Originaire de cette région, j’ai, comme Marine, connu le folklore des taureau-piscines, des abrivado ou autres bandido. Nul besoin pourtant d’avoir gouté à tout ça pour trouver que dans cette série de photos, sous la bannière du folklore international, ce sont toujours les mêmes rites qu’on organise. Ici, à Saint-Gély-du-Fesc : se promener torse nu, rire fort, braver les taureaux, cerne d’un autre contour la farce du Naadam en Mongolie, ou encore des cérémonies de Teotihuacán au Mexique.
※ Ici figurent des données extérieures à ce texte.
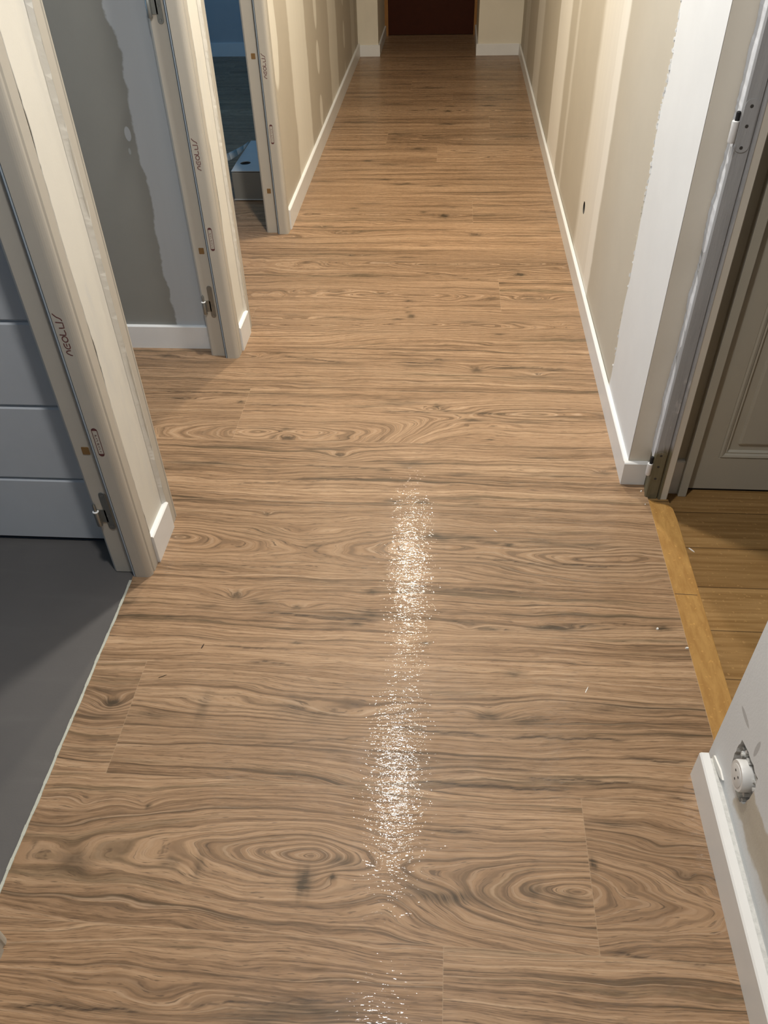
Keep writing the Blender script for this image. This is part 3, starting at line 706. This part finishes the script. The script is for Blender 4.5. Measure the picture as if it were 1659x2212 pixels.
# near right wall with a broken opening around the socket
hexa = [(0.851, 0.222), (0.854, 0.180), (0.846, 0.142), (0.826, 0.126), (0.778, 0.134), (0.764, 0.150), (0.757, 0.208), (0.768, 0.234), (0.812, 0.232)]
hx = []
for i in range(len(hexa)):
    a, b = hexa[i], hexa[(i+1) % len(hexa)]
    for k in range(4):
        t = k/4; hx.append((a[0]+(b[0]-a[0])*t+random.uniform(-0.0025, 0.0025), a[1]+(b[1]-a[1])*t+random.uniform(-0.0025, 0.0025)))
XN = 0.56
o = wall_with_hole([(-1.85, 0), (0.931, 0), (0.931, CH), (-1.85, CH)], [hx], XN, 0.022, 'wall_right', M['near_wall'], M['plaster_rough'])
tag(o, 'near right wall in patchy grey paint with a broken hole at the socket', 'wall', kind='structure')
S(MB().box(XN+0.023, 0.66, -1.85, 0.9305, 0, CH).quad((XN, 0.931, 0), (0.66, 0.931, 0), (0.66, 0.931, CH), (XN, 0.931, CH)), 'wall_right', M['near_wall'], 'body of the near right wall beside the doorway')
S(MB().box(0.545, 0.655, 0.932, 1.862, 2.12, CH), 'wall_right', M['reveal'], 'lintel above the right doorway')
# lobby behind the right doorway
S(MB().box(0.655, 0.735, 1.878, 1.98, -0.045, CH).box(0.735, 1.60, 1.885, 1.98, 2.06, CH).box(1.60, 2.05, 1.878, 1.98, -0.045, CH), 'wall_lobby', M['cream_door'], 'cream wall around the panelled door in the right lobby')
S(MB().box(2.05, 2.15, 0.1, 8.1, -0.05, CH), 'wall_lobby', M['room_paint'], 'far side wall of the right lobby')
S(MB().box(0.66, 2.05, 0.10, 0.16, -0.05, CH), 'wall_lobby', M['room_paint'], 'near wall of the right lobby')

# ------------------------------------------------------------------ skirting boards
def skirt_y(name, label, xf, xb, y0, y1, h, z0=0.0, trimmed=False):
    """runs along y; visible face at xf, wall at xb"""
    s = 1 if xb > xf else -1
    r = 0.003
    mb = MB().prism([(xf, z0), (xf, z0+h-r), (xf+s*r, z0+h), (xb, z0+h), (xb, z0)], y0, y1, 'y')
    return S(mb, name, M['white'], label, 'skirting board')
def skirt_x(name, label, yf, yb, x0, x1, h, z0=0.0):
    s = 1 if yb > yf else -1
    r = 0.003
    mb = MB().prism([(yf, z0), (yf, z0+h-r), (yf+s*r, z0+h), (yb, z0+h), (yb, z0)], x0, x1, 'x')
    return S(mb, name, M['white'], label, 'skirting board')
skirt_y('baseboard_left', 'short white skirting on the pier between nearest and middle left doorways', -0.7385, XW, 1.466, 1.606, 0.092)
skirt_y('baseboard_left', 'short white skirting on the pier between middle and farthest left doorways', -0.7385, XW, 2.577, 2.714, 0.092)
skirt_y('baseboard_left', 'long white skirting along the left wall past the farthest doorway', -0.7385, XW, 3.713, 7.236, 0.092)
skirt_y('baseboard_right', 'long white skirting along the right wall down the corridor', 0.528, 0.5405, 1.8615, 7.236, 0.077)
skirt_x('baseboard_right', 'short white skirting return on the right wall end by the old frame', 1.848, 1.8618, 0.528, 0.596, 0.077)
skirt_y('baseboard_right', 'white skirting on the near right wall under the socket', 0.5305, 0.548, -1.0, 0.911, 0.082)
S(MB().box(0.548, XN, -1.0, 0.905, 0.0, 0.072), 'baseboard_right', M['plaster_chip'], 'chalky plaster filling behind the near right skirting', 'skirting board')
skirt_x('baseboard_end', 'white skirting on the corridor end wall left of the recess', 7.235, 7.25, -0.738, -0.578, 0.080)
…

Ce phénomène « devenir magique comme Johnny » est semblable dans toutes les strates de toutes les sociétés de la planète, et pour raccourcir la longueur de ma thèse sociologique, je dirais que chez l’être humain débute à douze ans la vie d’histrion qu’il s’est inventé. Pour preuve : celles et ceux qui désirent passer d’une réalité à une autre en Hérault ou dans le Gard ont jusqu’à cet âge pour devenir adultes. Dès lors, ils empruntent les apparats plus ou moins significatifs d’une tradition taillée au bulldozer, et pour en garantir la couleur Camargue, enfilent un smartphone dans la chaussette, qui, bien qu’il y ait une raison à cela pendant la campagne municipale, est ôté le reste de l’année. Ces ambianceurs du faux-sérieux je les croyais tout d’abord souverains. Par la suite je les ai connus faibles, démunis, dépossédés de toute richesse, et n’ayant pas le courage de les conserver dans mon coeur, je m’en suis détourné. Maintenant si je rentre petit au pays, c’est grâce au travail retenu que nous livre Marine. Ces photos veillent sur des habitants qui veulent être heureux le temps d’une fête, elles sont en l’état des objets d’une grande simplicité. Les choses qui apparaissent, demeurées pures, se détournent de toute ambition ; les observer reviendrait presque à en détourner le sens. Sûr alors, que toute cette population est en réalité merveilleuse, et que comme une forêt, il ne faut pas critiquer ce qu’elle fait, mais seulement regarder ce qu’elle est.